### Exercise prompt
Transcribe the listing in full, excluding any pictures.

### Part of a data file
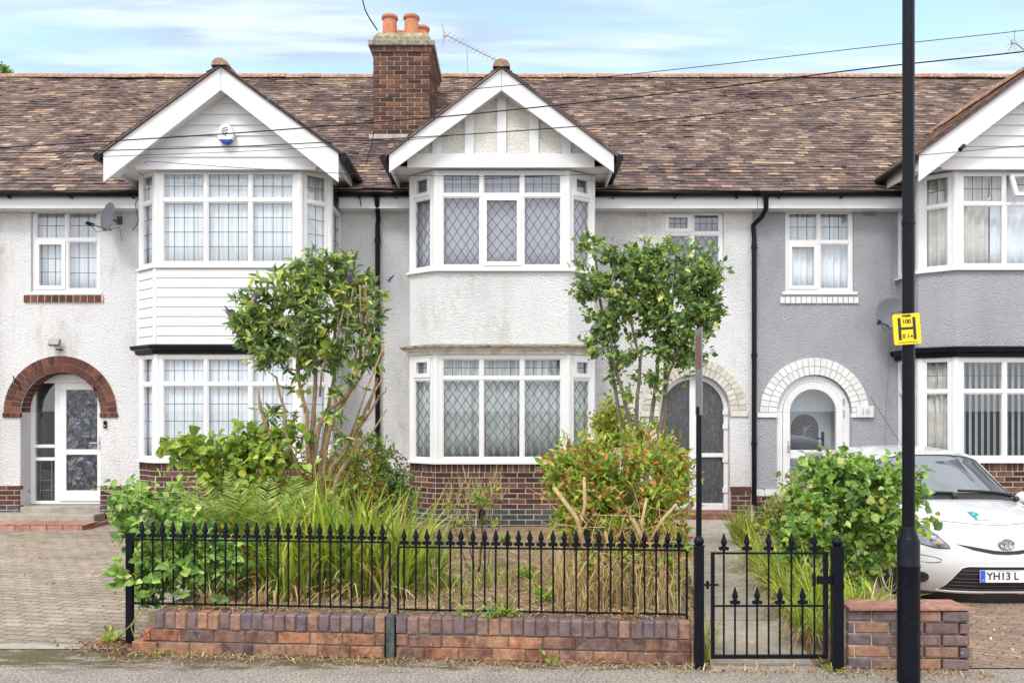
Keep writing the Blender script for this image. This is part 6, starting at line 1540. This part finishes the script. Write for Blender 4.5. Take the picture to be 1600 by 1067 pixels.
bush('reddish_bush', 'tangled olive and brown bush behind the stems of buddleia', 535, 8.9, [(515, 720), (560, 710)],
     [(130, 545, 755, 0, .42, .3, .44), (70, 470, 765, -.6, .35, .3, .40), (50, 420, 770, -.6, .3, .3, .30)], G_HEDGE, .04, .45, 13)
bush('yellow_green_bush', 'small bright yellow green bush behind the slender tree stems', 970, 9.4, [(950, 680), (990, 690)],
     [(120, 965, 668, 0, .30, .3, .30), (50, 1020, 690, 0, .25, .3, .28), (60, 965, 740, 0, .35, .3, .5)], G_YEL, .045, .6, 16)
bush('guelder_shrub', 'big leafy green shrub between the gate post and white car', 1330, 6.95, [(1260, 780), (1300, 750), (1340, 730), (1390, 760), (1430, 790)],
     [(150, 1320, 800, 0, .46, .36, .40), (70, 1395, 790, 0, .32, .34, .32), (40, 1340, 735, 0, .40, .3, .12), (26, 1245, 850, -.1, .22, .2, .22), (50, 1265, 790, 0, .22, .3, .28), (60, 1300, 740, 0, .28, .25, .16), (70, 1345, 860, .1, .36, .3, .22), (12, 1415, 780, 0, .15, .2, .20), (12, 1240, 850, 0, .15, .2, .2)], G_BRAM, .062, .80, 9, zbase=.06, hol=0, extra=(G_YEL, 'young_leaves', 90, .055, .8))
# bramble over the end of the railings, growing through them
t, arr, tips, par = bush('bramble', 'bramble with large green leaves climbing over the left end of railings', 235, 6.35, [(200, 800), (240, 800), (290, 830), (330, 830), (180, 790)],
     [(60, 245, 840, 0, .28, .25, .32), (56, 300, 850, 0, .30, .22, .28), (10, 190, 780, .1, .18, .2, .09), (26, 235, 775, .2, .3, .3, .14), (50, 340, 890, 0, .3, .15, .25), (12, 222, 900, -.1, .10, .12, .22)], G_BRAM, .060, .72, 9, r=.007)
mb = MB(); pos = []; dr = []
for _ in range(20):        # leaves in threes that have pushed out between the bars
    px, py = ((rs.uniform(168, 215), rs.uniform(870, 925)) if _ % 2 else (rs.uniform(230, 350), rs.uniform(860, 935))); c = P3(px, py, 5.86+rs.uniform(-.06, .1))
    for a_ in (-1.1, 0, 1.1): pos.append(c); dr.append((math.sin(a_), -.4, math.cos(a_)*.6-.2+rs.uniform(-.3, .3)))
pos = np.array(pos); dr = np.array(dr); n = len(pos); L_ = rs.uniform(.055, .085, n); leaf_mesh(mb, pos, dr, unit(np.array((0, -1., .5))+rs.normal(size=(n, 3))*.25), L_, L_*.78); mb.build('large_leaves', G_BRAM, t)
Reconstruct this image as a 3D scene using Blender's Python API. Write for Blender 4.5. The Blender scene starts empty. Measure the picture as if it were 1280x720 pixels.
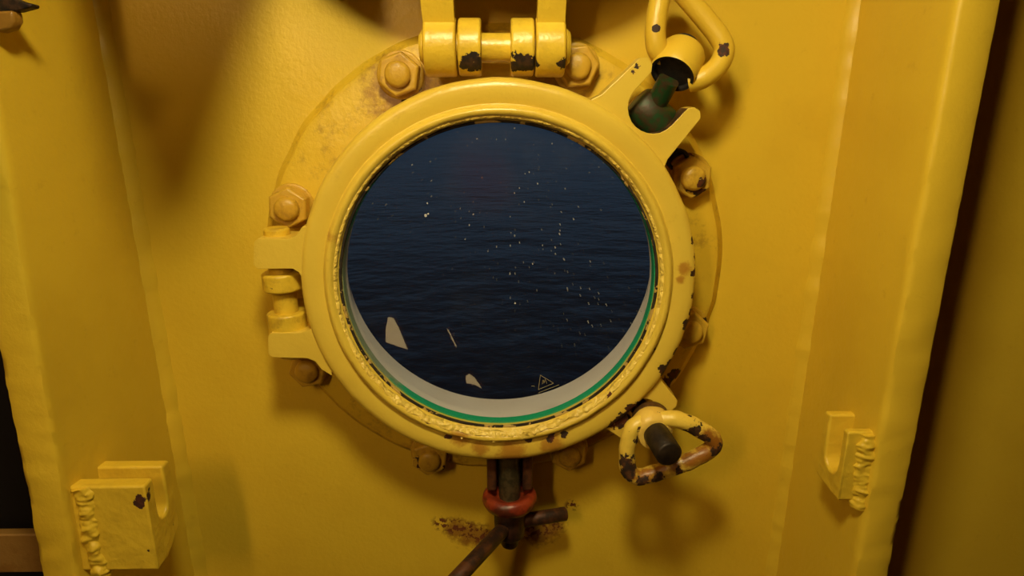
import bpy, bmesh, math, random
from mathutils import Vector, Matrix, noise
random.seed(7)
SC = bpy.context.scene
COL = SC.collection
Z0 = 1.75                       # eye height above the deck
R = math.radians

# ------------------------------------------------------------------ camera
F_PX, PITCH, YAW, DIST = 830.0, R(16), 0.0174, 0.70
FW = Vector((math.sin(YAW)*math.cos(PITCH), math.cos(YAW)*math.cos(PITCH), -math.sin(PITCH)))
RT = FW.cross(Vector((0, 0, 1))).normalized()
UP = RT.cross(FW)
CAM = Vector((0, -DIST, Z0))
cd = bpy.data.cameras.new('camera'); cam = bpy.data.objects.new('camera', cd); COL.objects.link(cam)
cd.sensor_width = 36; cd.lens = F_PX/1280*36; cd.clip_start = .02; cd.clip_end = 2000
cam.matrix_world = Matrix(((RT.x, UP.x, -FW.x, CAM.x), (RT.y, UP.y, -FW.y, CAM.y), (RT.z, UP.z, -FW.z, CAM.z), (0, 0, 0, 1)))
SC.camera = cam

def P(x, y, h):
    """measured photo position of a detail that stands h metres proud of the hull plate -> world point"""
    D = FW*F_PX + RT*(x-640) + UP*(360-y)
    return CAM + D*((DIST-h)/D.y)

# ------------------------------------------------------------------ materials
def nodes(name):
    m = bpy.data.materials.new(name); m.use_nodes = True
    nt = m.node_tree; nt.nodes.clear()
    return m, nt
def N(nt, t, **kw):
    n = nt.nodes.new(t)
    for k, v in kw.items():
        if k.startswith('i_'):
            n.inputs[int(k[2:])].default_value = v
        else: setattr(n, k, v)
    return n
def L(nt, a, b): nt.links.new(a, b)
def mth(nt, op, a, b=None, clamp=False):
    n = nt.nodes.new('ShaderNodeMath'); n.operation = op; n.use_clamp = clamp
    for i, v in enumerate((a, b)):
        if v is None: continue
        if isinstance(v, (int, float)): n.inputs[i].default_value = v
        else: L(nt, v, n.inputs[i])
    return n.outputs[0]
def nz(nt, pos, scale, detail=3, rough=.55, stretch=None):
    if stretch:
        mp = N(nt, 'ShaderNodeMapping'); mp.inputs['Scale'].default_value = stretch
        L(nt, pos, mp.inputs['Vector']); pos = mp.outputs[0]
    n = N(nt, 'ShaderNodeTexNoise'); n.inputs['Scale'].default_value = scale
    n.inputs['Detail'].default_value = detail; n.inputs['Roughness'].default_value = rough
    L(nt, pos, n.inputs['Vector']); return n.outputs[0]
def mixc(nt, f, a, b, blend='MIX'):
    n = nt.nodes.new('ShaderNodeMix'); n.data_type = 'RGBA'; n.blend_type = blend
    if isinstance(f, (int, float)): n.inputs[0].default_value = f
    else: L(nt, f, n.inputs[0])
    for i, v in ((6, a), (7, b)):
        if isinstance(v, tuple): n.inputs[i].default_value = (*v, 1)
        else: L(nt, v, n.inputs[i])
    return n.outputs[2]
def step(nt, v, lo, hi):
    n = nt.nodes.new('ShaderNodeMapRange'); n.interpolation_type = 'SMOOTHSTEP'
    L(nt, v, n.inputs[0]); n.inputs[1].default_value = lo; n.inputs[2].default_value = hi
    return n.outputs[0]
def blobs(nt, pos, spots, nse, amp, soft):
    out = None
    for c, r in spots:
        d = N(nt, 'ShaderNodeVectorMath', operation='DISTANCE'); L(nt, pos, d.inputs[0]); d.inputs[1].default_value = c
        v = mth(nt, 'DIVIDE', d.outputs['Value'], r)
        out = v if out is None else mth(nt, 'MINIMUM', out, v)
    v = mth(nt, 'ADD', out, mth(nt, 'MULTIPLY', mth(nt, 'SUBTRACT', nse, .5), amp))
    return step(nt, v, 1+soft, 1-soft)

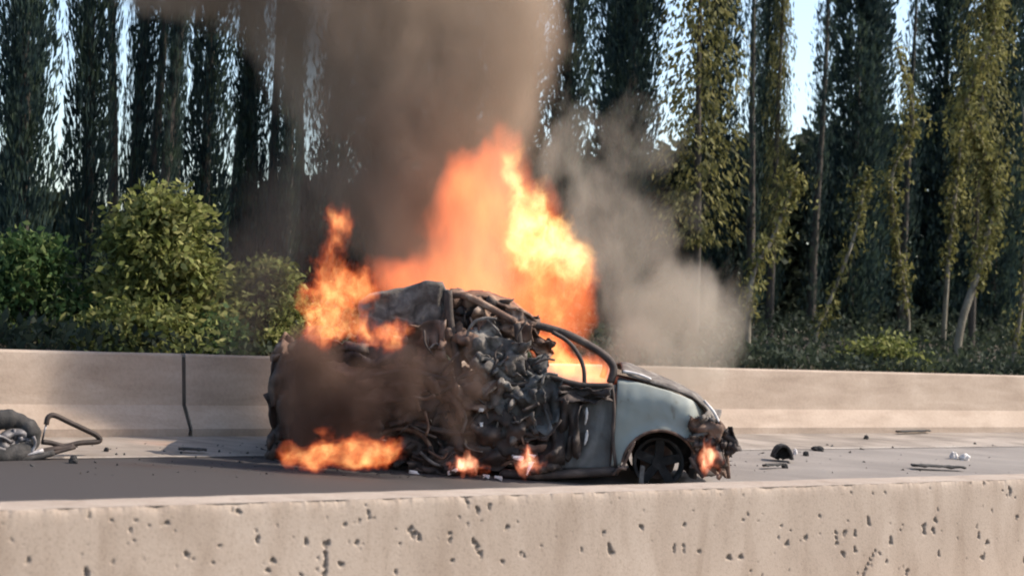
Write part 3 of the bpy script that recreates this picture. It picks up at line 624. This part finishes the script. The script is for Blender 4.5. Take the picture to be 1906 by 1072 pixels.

### Written reply
Keep writing the Blender script for this image. This is part 6, starting at line 1540. This part finishes the script. Write for Blender 4.5. Take the picture to be 1600 by 1067 pixels.
bush('reddish_bush', 'tangled olive and brown bush behind the stems of buddleia', 535, 8.9, [(515, 720), (560, 710)],
     [(130, 545, 755, 0, .42, .3, .44), (70, 470, 765, -.6, .35, .3, .40), (50, 420, 770, -.6, .3, .3, .30)], G_HEDGE, .04, .45, 13)
bush('yellow_green_bush', 'small bright yellow green bush behind the slender tree stems', 970, 9.4, [(950, 680), (990, 690)],
     [(120, 965, 668, 0, .30, .3, .30), (50, 1020, 690, 0, .25, .3, .28), (60, 965, 740, 0, .35, .3, .5)], G_YEL, .045, .6, 16)
bush('guelder_shrub', 'big leafy green shrub between the gate post and white car', 1330, 6.95, [(1260, 780), (1300, 750), (1340, 730), (1390, 760), (1430, 790)],
     [(150, 1320, 800, 0, .46, .36, .40), (70, 1395, 790, 0, .32, .34, .32), (40, 1340, 735, 0, .40, .3, .12), (26, 1245, 850, -.1, .22, .2, .22), (50, 1265, 790, 0, .22, .3, .28), (60, 1300, 740, 0, .28, .25, .16), (70, 1345, 860, .1, .36, .3, .22), (12, 1415, 780, 0, .15, .2, .20), (12, 1240, 850, 0, .15, .2, .2)], G_BRAM, .062, .80, 9, zbase=.06, hol=0, extra=(G_YEL, 'young_leaves', 90, .055, .8))
# bramble over the end of the railings, growing through them
t, arr, tips, par = bush('bramble', 'bramble with large green leaves climbing over the left end of railings', 235, 6.35, [(200, 800), (240, 800), (290, 830), (330, 830), (180, 790)],
     [(60, 245, 840, 0, .28, .25, .32), (56, 300, 850, 0, .30, .22, .28), (10, 190, 780, .1, .18, .2, .09), (26, 235, 775, .2, .3, .3, .14), (50, 340, 890, 0, .3, .15, .25), (12, 222, 900, -.1, .10, .12, .22)], G_BRAM, .060, .72, 9, r=.007)
mb = MB(); pos = []; dr = []
for _ in range(20):        # leaves in threes that have pushed out between the bars
    px, py = ((rs.uniform(168, 215), rs.uniform(870, 925)) if _ % 2 else (rs.uniform(230, 350), rs.uniform(860, 935))); c = P3(px, py, 5.86+rs.uniform(-.06, .1))
    for a_ in (-1.1, 0, 1.1): pos.append(c); dr.append((math.sin(a_), -.4, math.cos(a_)*.6-.2+rs.uniform(-.3, .3)))
pos = np.array(pos); dr = np.array(dr); n = len(pos); L_ = rs.uniform(.055, .085, n); leaf_mesh(mb, pos, dr, unit(np.array((0, -1., .5))+rs.normal(size=(n, 3))*.25), L_, L_*.78); mb.build('large_leaves', G_BRAM, t)
Reconstruct this image as a 3D scene using Blender's Python API. Write for Blender 4.5. The Blender scene starts empty. Measure the picture as if it were 1280x720 pixels.
import bpy, bmesh, math, random
from mathutils import Vector, Matrix, noise
random.seed(7)
SC = bpy.context.scene
COL = SC.collection
Z0 = 1.75                       # eye height above the deck
R = math.radians

# ------------------------------------------------------------------ camera
F_PX, PITCH, YAW, DIST = 830.0, R(16), 0.0174, 0.70
FW = Vector((math.sin(YAW)*math.cos(PITCH), math.cos(YAW)*math.cos(PITCH), -math.sin(PITCH)))
RT = FW.cross(Vector((0, 0, 1))).normalized()
UP = RT.cross(FW)
CAM = Vector((0, -DIST, Z0))
cd = bpy.data.cameras.new('camera'); cam = bpy.data.objects.new('camera', cd); COL.objects.link(cam)
cd.sensor_width = 36; cd.lens = F_PX/1280*36; cd.clip_start = .02; cd.clip_end = 2000
cam.matrix_world = Matrix(((RT.x, UP.x, -FW.x, CAM.x), (RT.y, UP.y, -FW.y, CAM.y), (RT.z, UP.z, -FW.z, CAM.z), (0, 0, 0, 1)))
SC.camera = cam

def P(x, y, h):
    """measured photo position of a detail that stands h metres proud of the hull plate -> world point"""
    D = FW*F_PX + RT*(x-640) + UP*(360-y)
    return CAM + D*((DIST-h)/D.y)

# ------------------------------------------------------------------ materials
def nodes(name):
    m = bpy.data.materials.new(name); m.use_nodes = True
    nt = m.node_tree; nt.nodes.clear()
    return m, nt
def N(nt, t, **kw):
    n = nt.nodes.new(t)
    for k, v in kw.items():
        if k.startswith('i_'):
            n.inputs[int(k[2:])].default_value = v
        else: setattr(n, k, v)
    return n
def L(nt, a, b): nt.links.new(a, b)
def mth(nt, op, a, b=None, clamp=False):
    n = nt.nodes.new('ShaderNodeMath'); n.operation = op; n.use_clamp = clamp
    for i, v in enumerate((a, b)):
        if v is None: continue
        if isinstance(v, (int, float)): n.inputs[i].default_value = v
        else: L(nt, v, n.inputs[i])
    return n.outputs[0]
def nz(nt, pos, scale, detail=3, rough=.55, stretch=None):
    if stretch:
        mp = N(nt, 'ShaderNodeMapping'); mp.inputs['Scale'].default_value = stretch
        L(nt, pos, mp.inputs['Vector']); pos = mp.outputs[0]
    n = N(nt, 'ShaderNodeTexNoise'); n.inputs['Scale'].default_value = scale
    n.inputs['Detail'].default_value = detail; n.inputs['Roughness'].default_value = rough
    L(nt, pos, n.inputs['Vector']); return n.outputs[0]
def mixc(nt, f, a, b, blend='MIX'):
    n = nt.nodes.new('ShaderNodeMix'); n.data_type = 'RGBA'; n.blend_type = blend
    if isinstance(f, (int, float)): n.inputs[0].default_value = f
    else: L(nt, f, n.inputs[0])
    for i, v in ((6, a), (7, b)):
        if isinstance(v, tuple): n.inputs[i].default_value = (*v, 1)
        else: L(nt, v, n.inputs[i])
    return n.outputs[2]
def step(nt, v, lo, hi):
    n = nt.nodes.new('ShaderNodeMapRange'); n.interpolation_type = 'SMOOTHSTEP'
    L(nt, v, n.inputs[0]); n.inputs[1].default_value = lo; n.inputs[2].default_value = hi
    return n.outputs[0]
def blobs(nt, pos, spots, nse, amp, soft):
    out = None
    for c, r in spots:
        d = N(nt, 'ShaderNodeVectorMath', operation='DISTANCE'); L(nt, pos, d.inputs[0]); d.inputs[1].default_value = c
        v = mth(nt, 'DIVIDE', d.outputs['Value'], r)
        out = v if out is None else mth(nt, 'MINIMUM', out, v)
    v = mth(nt, 'ADD', out, mth(nt, 'MULTIPLY', mth(nt, 'SUBTRACT', nse, .5), amp))
    return step(nt, v, 1+soft, 1-soft)

Write part 3 of the bpy script that recreates this picture. It picks up at line 624. This part finishes the script. The script is for Blender 4.5. Take the picture to be 1906 by 1072 pixels.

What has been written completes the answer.